Grief’s Strange Blessing

We think we know who/what we are, but that image of ourselves is often at odds with what other people think. For example, if I disagree with some people, they call me negative. If I say no when someone asks me to do something, I risk being called contrary. If I want to do things my own way, I’m accused of being manipulative. If I try to set boundaries, I am called a vindictive, vengeful bitch.

Actually, only one person in my life ever dared called me a bitch. If anyone else did, he would not be in my life. It’s not that I want such a person in my life, of course, but my father allows my homeless brother to camp out in the garage, and it is my father’s house. (I don’t want to get into the morality of the situation, or how I am “enabling” my brother by not calling the cops, or how I should leave and let my 97-year-old father fend for himself. I’ve heard it all before, and anyway, that’s not what this post is about.)

When you live with someone with mental problems who insists that it is you who are out of touch with reality, it’s even harder at times to know the truth. Perhaps I am vindictive and vengeful as he says. Perhaps I’m negative, manipulative, and contrary as others say. I don’t think I am, but if I were, would I know?

A friend’s mother is going blind. One day this friend wore a pair of mismatched socks (they were part of a fun set of puposely mismatched socks, not mismatched by accident). The mother looked at the one purple sock and the one pink sock and said, “I love your red sSayingocks.” No amount of talking could convince the woman the socks were anything but a matched pair of red socks. It’s what she saw, and since she believed her eyes, what she saw must be the truth. And in a way, it was the truth — her truth. She did see red socks even though everyone else saw pink and purple.

Besides all the other nastiness my brother spews, he claims I have a dissociative personality disorder. If I did, would I know? I think I would — there should be gaps in memory, strange looks from friends, questions about things I have said — but my brother is the only one who insists I said things I don’t remember saying, who says I did things I don’t remember doing.

There was a time in my younger years where I would have worried about the truth of his allegations because I did feel unbalanced, as if one mental step to either side would send me over a cliff to insanity, but now I know the truth. I am sane. (It’s possible, of course, we are all insane, that life is a form of insanity, but that’s a path I don’t want to explore.)

So, what gives me the confidence to believe I am sane when others allege the opposite? The profound grief I experienced after the death of my life mate/soul mate.

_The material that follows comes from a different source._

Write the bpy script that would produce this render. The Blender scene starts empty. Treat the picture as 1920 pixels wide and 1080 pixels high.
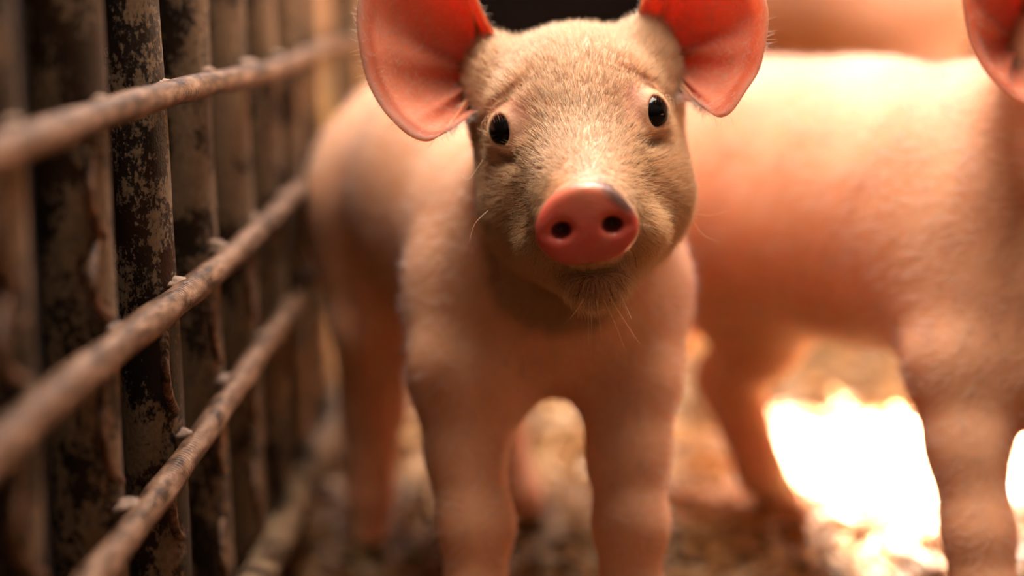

Grief is a totally insane situation, with hormones of all kinds on overdrive, brain chemistry out of whack, emotions out of control, pain so deep it makes it impossible to breathe, tears that flow like open faucets without your volition, dizziness and nausea and a loss of equilibrium that make the world seem totally alien. And yet, somehow, through it all, I could feel the truth of grief, that whatever I experienced was normal. It’s this belief in the normality of grief’s insanity that gave me the courage to write about grief and connect with others going through the same thing. It’s what gave me the ability to explain grief to my fellow bereft, and to assure them that despite what they were feeling, they were not crazy.

And neither was I.

Grief brings strange blessings, and this was my blessing, the thing that is now helping me through a bizarre situation — the utter belief in my sanity.

***

Pat Bertram is the author of the suspense novels Light Bringer, More Deaths Than One, A Spark of Heavenly Fire, and Daughter Am I. Bertram is also the author of Grief: The Great Yearning, “an exquisite book, wrenching to read, and at the same time full of profound truths.” Connect with Pat on Google+. Like Pat on Facebook.

3 Responses to “Grief’s Strange Blessing”

  1. Uthayanan Says:

    Pat,
    “Grief is a totally insane situation”
    This paragraph was exceptionally well written. I am in the same period so I can feel and understand. Now you were not in the same situation but what you have written continue to help others.
    – simply I can say golden words

    • Pat Bertram Says:

      Thank you for the comment and the compliment. I just wish no one had to deal with such a totally insane situation, but we have no choice. Wishing you peace as you continue to rebuild your life.